## WRITTEN PROBLEM
Retype the material word for word.

## INFORMATION SHOWN
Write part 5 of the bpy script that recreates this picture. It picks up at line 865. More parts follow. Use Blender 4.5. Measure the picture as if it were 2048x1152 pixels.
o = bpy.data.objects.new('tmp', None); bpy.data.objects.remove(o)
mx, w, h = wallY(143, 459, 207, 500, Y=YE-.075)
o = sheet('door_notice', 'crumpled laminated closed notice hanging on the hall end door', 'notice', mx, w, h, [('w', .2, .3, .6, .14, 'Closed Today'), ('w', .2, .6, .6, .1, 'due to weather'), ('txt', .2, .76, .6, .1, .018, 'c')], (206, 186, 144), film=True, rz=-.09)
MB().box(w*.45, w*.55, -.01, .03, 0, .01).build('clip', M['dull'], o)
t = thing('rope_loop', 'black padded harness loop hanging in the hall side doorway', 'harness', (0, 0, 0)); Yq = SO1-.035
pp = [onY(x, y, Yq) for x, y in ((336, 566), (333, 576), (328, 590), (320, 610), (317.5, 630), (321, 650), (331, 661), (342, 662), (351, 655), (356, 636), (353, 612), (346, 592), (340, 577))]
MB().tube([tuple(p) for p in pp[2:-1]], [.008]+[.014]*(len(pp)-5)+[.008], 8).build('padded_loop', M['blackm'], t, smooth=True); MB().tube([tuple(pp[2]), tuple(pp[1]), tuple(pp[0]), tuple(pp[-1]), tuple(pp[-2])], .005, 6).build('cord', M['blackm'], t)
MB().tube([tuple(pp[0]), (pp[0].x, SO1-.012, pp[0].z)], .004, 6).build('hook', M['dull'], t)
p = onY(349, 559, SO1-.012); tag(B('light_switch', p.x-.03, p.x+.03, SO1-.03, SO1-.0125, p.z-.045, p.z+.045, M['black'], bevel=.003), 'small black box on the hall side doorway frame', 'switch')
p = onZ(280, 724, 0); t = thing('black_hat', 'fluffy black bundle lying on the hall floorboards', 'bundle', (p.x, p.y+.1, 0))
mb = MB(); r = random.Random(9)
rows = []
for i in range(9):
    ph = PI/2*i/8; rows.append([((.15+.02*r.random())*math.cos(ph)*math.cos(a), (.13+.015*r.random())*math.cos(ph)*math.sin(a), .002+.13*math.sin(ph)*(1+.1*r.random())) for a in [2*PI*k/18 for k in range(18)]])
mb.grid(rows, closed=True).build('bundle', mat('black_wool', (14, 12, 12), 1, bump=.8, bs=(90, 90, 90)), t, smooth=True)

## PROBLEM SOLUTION
Write part 5 of the bpy script that recreates this picture. It picks up at line 865. More parts follow. Use Blender 4.5. Measure the picture as if it were 2048x1152 pixels.
o = bpy.data.objects.new('tmp', None); bpy.data.objects.remove(o)
mx, w, h = wallY(143, 459, 207, 500, Y=YE-.075)
o = sheet('door_notice', 'crumpled laminated closed notice hanging on the hall end door', 'notice', mx, w, h, [('w', .2, .3, .6, .14, 'Closed Today'), ('w', .2, .6, .6, .1, 'due to weather'), ('txt', .2, .76, .6, .1, .018, 'c')], (206, 186, 144), film=True, rz=-.09)
MB().box(w*.45, w*.55, -.01, .03, 0, .01).build('clip', M['dull'], o)
t = thing('rope_loop', 'black padded harness loop hanging in the hall side doorway', 'harness', (0, 0, 0)); Yq = SO1-.035
pp = [onY(x, y, Yq) for x, y in ((336, 566), (333, 576), (328, 590), (320, 610), (317.5, 630), (321, 650), (331, 661), (342, 662), (351, 655), (356, 636), (353, 612), (346, 592), (340, 577))]
MB().tube([tuple(p) for p in pp[2:-1]], [.008]+[.014]*(len(pp)-5)+[.008], 8).build('padded_loop', M['blackm'], t, smooth=True); MB().tube([tuple(pp[2]), tuple(pp[1]), tuple(pp[0]), tuple(pp[-1]), tuple(pp[-2])], .005, 6).build('cord', M['blackm'], t)
MB().tube([tuple(pp[0]), (pp[0].x, SO1-.012, pp[0].z)], .004, 6).build('hook', M['dull'], t)
p = onY(349, 559, SO1-.012); tag(B('light_switch', p.x-.03, p.x+.03, SO1-.03, SO1-.0125, p.z-.045, p.z+.045, M['black'], bevel=.003), 'small black box on the hall side doorway frame', 'switch')
p = onZ(280, 724, 0); t = thing('black_hat', 'fluffy black bundle lying on the hall floorboards', 'bundle', (p.x, p.y+.1, 0))
mb = MB(); r = random.Random(9)
rows = []
for i in range(9):
    ph = PI/2*i/8; rows.append([((.15+.02*r.random())*math.cos(ph)*math.cos(a), (.13+.015*r.random())*math.cos(ph)*math.sin(a), .002+.13*math.sin(ph)*(1+.1*r.random())) for a in [2*PI*k/18 for k in range(18)]])
mb.grid(rows, closed=True).build('bundle', mat('black_wool', (14, 12, 12), 1, bump=.8, bs=(90, 90, 90)), t, smooth=True)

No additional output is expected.